TO LAURENCE HARWOOD (BOD):

Magdalen College

Oxford

Dec 21st 1953

My dear Lawrence,

What luck now? I enclose a trifle for current expenses. Please tell your father how sorry I was I couldn’t have him for either of the two days he mentioned: we have had an American lady staying in the house with her two sons, eldest 91/2 Whew! But you have younger brothers, so you know what it is like. We didn’t: we do now. Very pleasant, but like surf bathing, leaves one rather breathless. Love to yourself and Sylvia and all.

Yours ever

C. S. Lewis

Millions of letters to write.

TO RUTH PITTER(BOD):

Magdalen College

Oxford

Dec 21st 53

My dear Ruth

Welcome to what Tolkien calls the Little Kingdom, at least to the marches of it. Its centre lies about Worminghall: see his Farmer Giles of Ham . 246 I hope much happiness awaits you there. It will be interesting to see how soon you rusticate–grow slow-witted like us and believe that the streets of Thame (now your metropolis) are paved with gold and shiver delightfully at the thought of its mingled wickedness and splendour.
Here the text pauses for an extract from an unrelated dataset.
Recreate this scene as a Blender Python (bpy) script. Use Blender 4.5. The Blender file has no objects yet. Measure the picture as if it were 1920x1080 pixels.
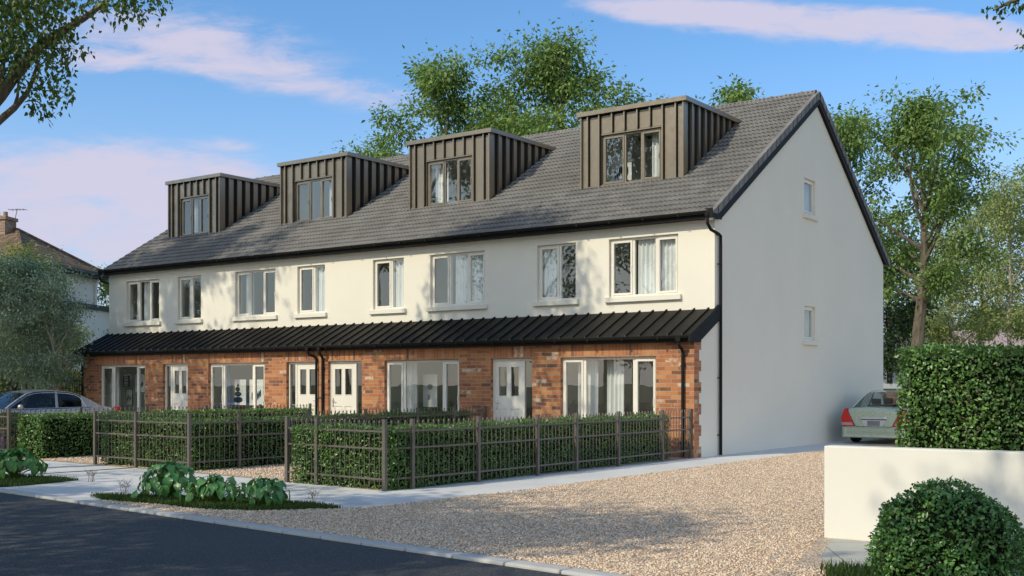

Warnie (short for Warren, for my mother’s mother was of that stock so we have ¼ of gentle blood in us the rest being peasant and bourgeois) and I are dazed: we have had an American lady staying in the house with her two sons aged 91/2 and 8. I now know what we celibates are shielded from. I will never laugh at parents again. Not that the boys weren’t a delight: but a delight like surf-bathing which leaves one breathless and aching. The energy, the tempo , is what kills. I have now perceived (what I always suspected from memories of our childhood) that the way to a child’s heart is quite simple: treat them with seriousness & ordinary civility–they ask no more. What they can’t stand (quite rightly) is the common adult assumption that everything they say shd. be twisted into a kind of jocularity. The mother (Mrs. Gresham) had rather a boom in USA in the entre-guerre as the poetess Joy Davidman: do you know her works?

This Vac. is pretty chock-a-block so far (oh if we could have Christmas without Xmas!) so that I rather hope than expect to knock on your door. Meanwhile, all greetings to you both. God bless the house, as we say in Ireland.

Yours

Jack

TO JOY GRESHAM (BOD):

Dec 22/53

Dear Joy–

As far as I can remember you were non-committal about Childhood’s End: 247 I suppose you were afraid that you might raise my expectations too high and lead to disappointment. If that was your aim, it has succeeded, for I came to it expecting nothing in particular and have been thoroughly bowled over. It is quite out of range of the common space-and-time writers; away up near Lindsay’s Voyage to Arcturus and Wells’s First Men in the Moon . 248 It is better than any of Stapleton’s. 249 It hasn’t got Ray Bradbury’s delicacy, but then it has ten times his emotional power, and far more mythopoeia.

There is one bit of bad execution, I think: caps 7 and 8, where the author doesn’t seem to be at home. I mean, as a social picture it is flat and stiff, and all the gadgetry (for me) is a bore. But what there is on the credit side! It is rather like the effect of the Ring 250 –a self-riching work, harmony piling up on harmony, grandeur on grandeur, pity on pity. The first section, merely on the mystery of the Overlords, wd. be enough for most authors. Then you find this is only the background, and when you have worked up to the climax in chap 21, you find what seems to be an anti-climax and it slowly lifts itself to the utter climax. The first climax, pp 165-185 brought tears to my eyes. There has been nothing like it for years: partly for the actual writing–’She has left her toys behind but ours go hence with us’, 251 or ‘The island rose to meet the dawn’, 252 but partly (still more, in fact) because here we meet a modern author who understands that there may be things that have a higher claim than the survival or happiness of humanity: a man who cd. almost understand ‘He that hateth not father and mother’ 253 and certainly wd. understand the situation in Aeneid III between those who go on to Latium & those who stay in Sicily. 254

We are almost brought up out of psyche into pneuma . 255 I mean, his myth does that to us imaginatively. Of course his own thoughts about what that higher level might be are not, in our eyes, very new or very profound: but that doesn’t really make so much difference. (Though, by the way, it wd. have been better, even on purely literary grounds, to leave it in its mystery, to philosophise less.) After all, few authors’ glosses on their own myths are as good as the myths: unless, like Dante, they take the glosses from other men, real thinkers. The second climax, the long (not too long) drawn-out close is magnificent.